The Portuguese branch of the Anonymous collective of computer hackers says that its members have hacked into various official websites of the Angolan government in disgust at the sentences handed out to 17 members of a Luandan book club.
The collective says it shut down 20 government websites after the activists were jailed for plotting a so-called rebellion.
One of the young men is a well-known local rapper Luaty Beirão, who was sentenced alongside his fellow protestors on Monday. They received between two and eight-and-a-half years, “an affront to justice” according to Amnesty International observers.
Anonymous Portugal’s Facebook page listed the government websites it had hacked into and shut down, stating, “The real criminals are outside, defended by the capitalist system that increasingly spreads in the minds of the weak.”
Beirão holds dual Portuguese and Angolan nationality and has many fans in Portugal.
Amnesty has demanded the immediate release of the activists, 15 of whom were detained during a book club meeting in the capital Luanda in June 2015. The jailed youths insist they are peaceful campaigners lobbying for President José dos Santos to step down.
“Angolan authorities use the criminal justice system to silence dissenting views,” said Deprose Muchena, Director of Amnesty’s Southern Africa’s regional office. All 17 have been adopted as “prisoners of conscience” by Amnesty International.
“The activists have been wrongly convicted in a deeply-politicised trial. They are the victims of a government determined to intimidate anyone who dares to question its repressive policies.”

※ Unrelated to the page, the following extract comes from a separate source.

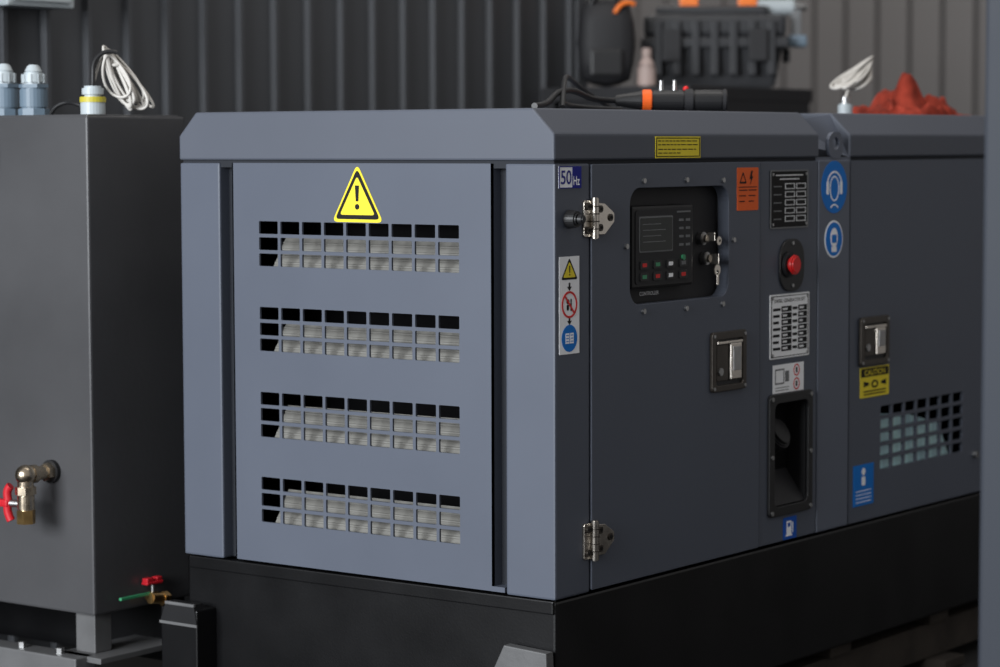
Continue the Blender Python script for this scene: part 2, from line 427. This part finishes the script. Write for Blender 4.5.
for y in (.971,1.153):
    for z in (.494,.641): p.cyl((.002,y,z),(.005,y,z),.004,STEEL,seg=8)
p.done()
p=Part('refuel_instruction_label',gen)
p.poly(MB,[rect(.978,1.138,.394,.468)],0.0,.001,WHT)
p.poly(MB,[rect(.988,1.035,.417,.457),rect(.992,1.031,.421,.453)],.001,.0015,INKG)
p.poly(MB,[rect(1.040,1.060,.422,.450)],.001,.0015,INKG)
for z in (.449,.413):
    p.poly(MB,[circ(1.10,z,.016),circ(1.10,z,.0125)],.001,.0015,RED)
    p.poly(MB,[rect(1.096,1.104,z-.007,z+.007)],.001,.0015,INK)
for k in range(2): p.poly(MB,[rect(.990,1.06,.400+.007*k,.402+.007*k)],.001,.0015,INKG)
p.done()
p=Part('fuel_pump_label',gen)
p.poly(MB,[rect(1.035,1.104,.006,.064)],0.0005,.0015,BLU)
p.poly(MB,[rect(1.052,1.076,.018,.054),rect(1.056,1.072,.038,.049)],.0015,.002,WHT); p.poly(MB,[rect(1.048,1.080,.014,.018)],.0015,.002,WHT)
p.poly(MB,[rect(1.081,1.085,.022,.050)],.0015,.002,WHT); p.done()
p=Part('ear_protection_label',gen)
c=(1.294,.924)
p.poly(MB,[circ(*c,.070,40)],.002,.003,BLU2)
p.poly(MB,[arc(c[0],c[1],.038,.043,20,160)],.003,.0035,WHT)
p.poly(MB,[circ(c[0],c[1]-.004,.026,24,.034),circ(c[0],c[1]-.004,.022,24,.030)],.003,.0035,WHT)
for s_ in (-1,1): p.poly(MB,[rect(c[0]+s_*.031,c[0]+s_*.043,c[1]-.020,c[1]+.016,.005)],.003,.0037,WHT)
p.poly(MB,[arc(c[0],c[1]-.075,.026,.030,45,135)],.003,.0035,WHT)
p.done()
p=Part('face_protection_label',gen)
c=(1.293,.785)
p.poly(MB,[circ(*c,.050,36)],.002,.003,WHT); p.poly(MB,[circ(*c,.045,36)],.003,.0035,BLU2)
p.poly(MB,[circ(c[0],c[1]+.004,.020,24,.026)],.0035,.004,WHT); p.poly(MB,[rect(c[0]-.014,c[0]+.014,c[1]-.034,c[1]-.020,.004)],.0035,.004,WHT)
p.poly(MB,[rect(c[0]-.013,c[0]+.013,c[1]-.010,c[1]+.012,.003)],.004,.0044,BLU2); p.done()
p=Part('caution_label',gen)
p.poly(MB,[rect(1.450,1.618,.343,.426)],0.0005,.0015,YEL)
p.poly(MB,[rect(1.454,1.614,.400,.423)],.0015,.002,INK); p.text(MB,'CAUTION',1.534,.4115,.12,.015,.0022,YEL)
p.poly(MB,[circ(1.534,.378,.020,24,.011),circ(1.534,.378,.012,24,.006)],.0015,.002,INK)
p.poly(MB,[[(1.47,.388),(1.50,.383),(1.50,.377),(1.47,.372)],[(1.60,.388),(1.57,.383),(1.57,.377),(1.60,.372)]],.0015,.002,INK)
for k in range(2): p.poly(MB,[rect(1.47,1.598,.350+.008*k,.3535+.008*k)],.0015,.002,INK)
p.done()
p=Part('blue_notice_label',gen)
p.poly(MB,[rect(1.415,1.532,.047,.160)],0.0005,.0015,BLU2)
p.poly(MB,[circ(1.473,.140,.010)],.0015,.002,WHT); p.poly(MB,[rect(1.463,1.483,.102,.126,.004)],.0015,.002,WHT)
for k in range(4): p.poly(MB,[rect(1.43,1.517,.056+.010*k,.058+.010*k)],.0015,.002,WHT)
p.done()
p=Part('skid_lug',gen)
p.box((-1.185,-.06,-.50),(-1.06,.03,-.130),BLACK,.004)
p.poly(MA,[[(-1.185,-.165),(-1.06,-.165),(-1.07,-.115),(-1.165,-.115)]],.03,.062,BPL)
p.poly(MA,[rect(-1.187,-1.058,-.172,-.165)],.060,.064,RAIL)
p.box((-1.168,-.064,-.122),(-1.068,-.055,-.114),RAIL,.002)
p.poly(MA,[[(-.20,-.26),(.0,-.26),(-.005,-.118),(-.125,-.112)]],.0,.03,RAIL,.003)
p.done()

# ================================================================ FUEL TANK
tk=empty('steel_fuel_tank')
X1=-1.352; YF=-.13; YB=.225
p=Part('tank_body',tk)
p.box((-2.05,YF,-.164),(X1,YB,1.115),TANK,.006); 
p.box((-2.04,YF+.012,1.112),(X1-.012,YB-.01,1.119),TANK,.003); p.done()
p=Part('tank_frame',tk)
p.box((X1-.10,YF+.03,-.27),(X1-.03,YF+.09,-.16),RAIL,.003)
p.box((X1-.13,YF-.01,-.285),(X1+.03,YB,-.27),RAIL,.002)
p.box((-2.05,YF-.05,-.33),(X1-.02,YF+.02,-.27),RAIL,.004)
p.box((-2.05,YB-.08,-.33),(X1-.02,YB,-.164),BLACK,.004)
for x in (-1.46,-1.60): p.cyl((x,YF-.02,-.27),(x,YF-.02,-.255),.012,STEEL,seg=6)
p.box((X1-.09,YF-.03,-.50),(X1-.03,YF+.02,-.33),BLACK); p.box((-2.03,YF-.03,-.50),(-1.97,YF+.02,-.33),BLACK)
p.done()
p=Part('outlet_valve',tk)
vx,vz=-1.497,.200
p.cyl((vx,YF,vz),(vx,YF-.012,vz),.030,BPL,seg=24)
p.cyl((vx,YF-.012,vz),(vx,YF-.030,vz),.024,NICKEL,seg=6)
p.cyl((vx,YF-.03,vz),(vx,YF-.075,vz),.018,NICKEL)
p.sph((vx,YF-.095,vz),.027,NICKEL)
p.cyl((vx,YF-.06,vz),(vx,YF-.08,vz),.024,NICKEL,bev=.002)
p.cyl((vx,YF-.095,vz),(vx,YF-.095,vz-.05),.021,NICKEL)
p.cyl((vx,YF-.095,vz-.030),(vx,YF-.095,vz-.050),.027,NICKEL,seg=8)
p.cyl((vx,YF-.095,vz-.050),(vx,YF-.095,vz-.090),.022,NICKEL,bev=.003)
p.cyl((vx,YF-.095,vz-.090),(vx,YF-.095,vz-.125),.024,BRASS,seg=6)
p.cyl((vx,YF-.095,vz-.075),(vx-.045,YF-.105,vz-.075),.010,STEEL)
p.tube([(vx-.045,YF-.105,vz-.03),(vx-.060,YF-.11,vz-.045),(vx-.045,YF-.105,vz-.070),(vx-.060,YF-.11,vz-.09),(vx-.045,YF-.105,vz-.12)],.011,REDH)
p.box((vx-.105,YF-.12,vz-.085),(vx-.045,YF-.10,vz-.065),REDH,.006)
p.done()
p=Part('drain_valve',tk)
dy,dz=.065,-.130
p.cyl((X1,dy,dz-.01),(X1+.025,dy,dz-.01),.012,BRASS)
p.cyl((X1+.010,dy,dz-.01),(X1+.025,dy,dz-.01),.016,BRASS,seg=6)
p.cyl((X1+.025,dy-.02,dz-.01),(X1+.025,dy+.030,dz-.018),.015,BRASS,bev=.003)
p.cyl((X1+.025,dy+.025,dz-.018),(X1+.025,dy+.045,dz-.02),.019,BRASS,seg=6)
p.cyl((X1+.018,dy,dz),(X1+.018,dy,dz+.03),.006,STEEL)
p.box((X1+.005,dy-.030,dz+.024),(X1+.028,dy+.030,dz+.032),REDH,.003)
p.box((X1+.006,dy-.028,dz+.03),(X1+.026,dy-.005,dz+.042),REDH,.003)
p.box((X1+.006,dy+.008,dz+.03),(X1+.026,dy+.028,dz+.042),REDH,.003)
p.box((X1+.012,dy-.12,dz-.004),(X1+.022,dy-.01,dz+.004),GREEN,.002)
p.done()
def gland(name,x,y,cap,body,h=.12,r=.036,band=None):
    p=Part(name,tk); z=1.118
    p.cyl((x,y,z),(x,y,z+.02),r*1.02,body,seg=8,bev=.002)
    p.cyl((x,y,z+.02),(x,y,z+h*.55),r*.92,body,bev=.004)
    p.cyl((x,y,z+h*.55),(x,y,z+h*.62),r*1.0,body,seg=6)
    p.cyl((x,y,z+h*.62),(x,y,z+h*.85),r*.74,cap,bev=.005)
    p.cyl((x,y,z+h*.85),(x,y,z+h),r*.60,cap,r*.36,bev=.003)
    for k in range(10):
        a=k*.628; p.box((-.001,r*.72,z+h*.64),(.001,r*.80,z+h*.82),cap,0,Matrix.Translation((x,y,0))@Matrix.Rotation(a,4,'Z'))
    return p.done()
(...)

Around 30 protesters demonstrated outside the court shouting “free the youths, arrest dictator José Eduardo dos Santos” the 73-year-old president of Angola since 1979 who announced last month that he is winding down towards possible retirement in 2018, but has announced similar moves in the past so his statement lacks credibility.
The associated protestors were taking a risk, with one man who shouted “This judgement is a joke” inside the court room being handed a sentence of eight months in jail.
Portugal’s parliament voted yesterday on a move to condemn the jail sentences handed out in Angola but the motion was kicked out.
The leader of the CDS-PP justified the rejection of the motion to condemn the situation surrounding the Angolan activists with the need for ‘separation of powers,’ i.e Portugal should not be meddling in the legal system of another country, conveniently avoiding the issue that a parliamentary expression of opinion is not a threat to the Angolan legal system.
CDS-PP party leader Assunção Cristas said "I would have voted otherwise, but I must tell you that when we look at legal cases we must be wary of a cornerstone of democracy which is the separation of powers. We, in Parliament, exercise legislative power. It is not up to us to review court proceedings whether in Portugal or in another country."
The United States was less subservient and considered that the harsh sentences imposed on the Angolan activists were a threat to freedom of expression and appealed to the Angolan government to defend the constitutional rights of its citizens.
"The United States believes that the harsh sentences imposed this week by an Angolan court against the activists threatens the exercise of the freedom of expression and peaceful assembly," read an opinion from the US Department of State, urging Luanda to promote a peaceful, public and open debate on the subject.
The Albert Einstein Institution has strongly condemned the men’s trial, as has the Human Rights Foundation in New York, which called on the Angolan government “to vacate the convictions and release the activists immediately.”
The US has less to lose from condemning Angola while Portugal’s trade links consistently push Portugal’s government into accepting behaviour that would not be acceptable in its home territories.
The Portuguese psyche still imagines it runs the former colony, freed after a bloody, 13-year war which ended in 1974, with the Angolan president’s daughter owning large chunks of some of Portugal’s best known companies claiming she is a billionaire in her own right and that her impressive accumulation of wealth has nothing to do with her father’s position as President for life, nor is she laundering money diverted from the Angolan exchequer.
“The Angolan authorities always proclaimed to have caught this group ‘red-handed’ in their crime. That crime was reading a book,” said Vicky Baker, deputy editor of Index , the Index on Censorship’s magazine. “Evidence was so scant of the alleged coup-plotting that those charges had to be dropped. It is absurd and tragic that these young men have been convicted of rebellion and must now see out jail terms.
“This has been another sham trial, similar to the one we saw last year with Rafael [Marques de Morais], who was convicted of defamation after writing a brave and much-needed exposé of the country’s blood diamond industry.”
Monday marks the 14th anniversary of the end of Angola’s 26-year civil war which began after independence from Portugal.
José Eduardo dos Santos, worth an estimated $20bn, has been president since 1979 and has been accused of presiding over one of the world’s most corrupt regimes, amassing a fortune for himself, his family and friends while two thirds of his country lives below the poverty line.